The world of spying is traditionally divided into two categories: human intelligence and signals intelligence, known as humint and sigint.
The first is composed of secrets (variously defined) obtained from individuals and organizations with or without their knowledge. Sigint is the technical gathering of information through intercepted messages: letters, telegrams, telephone calls and, latterly, emails, texts and the swirling blizzard of electronic communication.
But these two pillars are themselves founded on and feed into the far less glamorous work of intelligence analysis: sifting through huge amounts of data to establish a clearer picture of an enemy (or ally), his plans and dispositions. Some of this material is obtained clandestinely, but much of it is combed from open sources, painstakingly studied, marshaled into concision and then passed on to spies, soldiers and politicians.
This is the least exciting part of espionage, not so much cloak-and-dagger as filing cabinet and index card, a network of hidden spies burrowing in the background: The work is time-consuming, complex, frequently thankless and vital to the efficient functioning of a modern intelligence system.

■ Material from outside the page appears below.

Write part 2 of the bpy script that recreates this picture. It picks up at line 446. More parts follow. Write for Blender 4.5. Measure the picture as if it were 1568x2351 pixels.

Elyse Graham, a historian and professor at Stony Brook University, has set out to rescue some of the worker bees of intelligence from obscurity by exploring their contribution to victory in World War II. She passionately argues that many of these fact-gatherers and analysts were not professional spies, but American academics, scholars, liberal arts professors, historians, librarians, anthropologists, artists, bookworms and art experts. Hers is a plea for a better understanding of the role played in espionage by the book, the imagined story, the artist, the writer, the humanities and the “library rats” who study them.
This was not solely a war of soldiers and scientists. “This was also the historian’s war, the book collector’s war, the artist’s war,” she writes. “It was the professor’s war.”
In June 1942, the Office of Strategic Services was founded by William “Wild Bill” Donovan — a lawyer, World War I veteran and keen bibliophile — to coordinate intelligence behind enemy lines. He immediately went hunting for recruits in the humanities and social science faculties of American universities to work in the Research and Analysis branch, people with the academic training (and patience) to gather facts as widely as possible, understand, refine and then assemble them into usable form.
The O.S.S. was the first spy agency with the resources and energy to analyze intelligence on an industrial scale: The work of Research and Analysis — mining nuggets of valuable information from a mass of factual rubble — would form the intellectual foundations of the future C.I.A.
The former secretary of state Henry Stimson once loftily pronounced that “gentlemen do not read each other’s mail.” As the author writes, “Gentlemen may not read other people’s letters, but scholars do. They’re good at it.”
Graham tells the story through three principal characters: Adele Kibre, an archivist with a Ph.D. in Latin from University of Chicago; Joseph Curtiss, a professor of English at Yale; and the Yale history professor Sherman Kent, a rambunctious, foulmouthed figure who favored red suspenders and could “throw a knife better than a Sicilian.”
While Curtiss gathered published material in neutral Istanbul under cover of collecting books for the Yale library, Kibre was dispatched to neutral Sweden (another espionage hotbed) to collect and photograph printed materials, including much about the Third Reich: propaganda, scientific and technical journals, an illegal pamphlet on how to desert from the German Army, privately printed books, atlases, directories, maps, telephone books, works on aeronautics, banking, synthetic petroleum, shipbuilding, statistics.
As chief of the Research and Analysis branch’s Europe-Africa division back in Washington, Kent was responsible for turning the mass of information into answers to specific questions: the optimal number of pellets in an aircraft shell, the percentage of synthetic rubber in German car tires, the precise length of the sidings on Moroccan railroads. This panning for precision was about as far from James Bond’s world as can be imagined, requiring an “almost superhuman resistance to boredom.”
Graham tells all this in jaunty if scattershot style, gleefully sliding into accounts of spycraft where the protagonists simply fabricated stories to bamboozle the enemy, such as the celebrated “Operation Mincemeat,” in which a dead body was invested with a fake identity and bogus papers to fool the Germans over the Sicily landings.
Sometimes, she fills in the blanks with speculative episodes, meetings and passages of dialogue. There is no need for fiction when the facts of wartime espionage are already barely credible.
“The war may have been fought in the battlefields, but it was won in the libraries,” she writes. This was the real genius of Allied intelligence: the employment of a vast range of gifted amateurs, “corkscrew thinkers” in Churchill’s words, many of whom emerged from the libraries to fight a war of paper, books and scholarship and — when it was all over — quietly shuffled back into the groves of academe.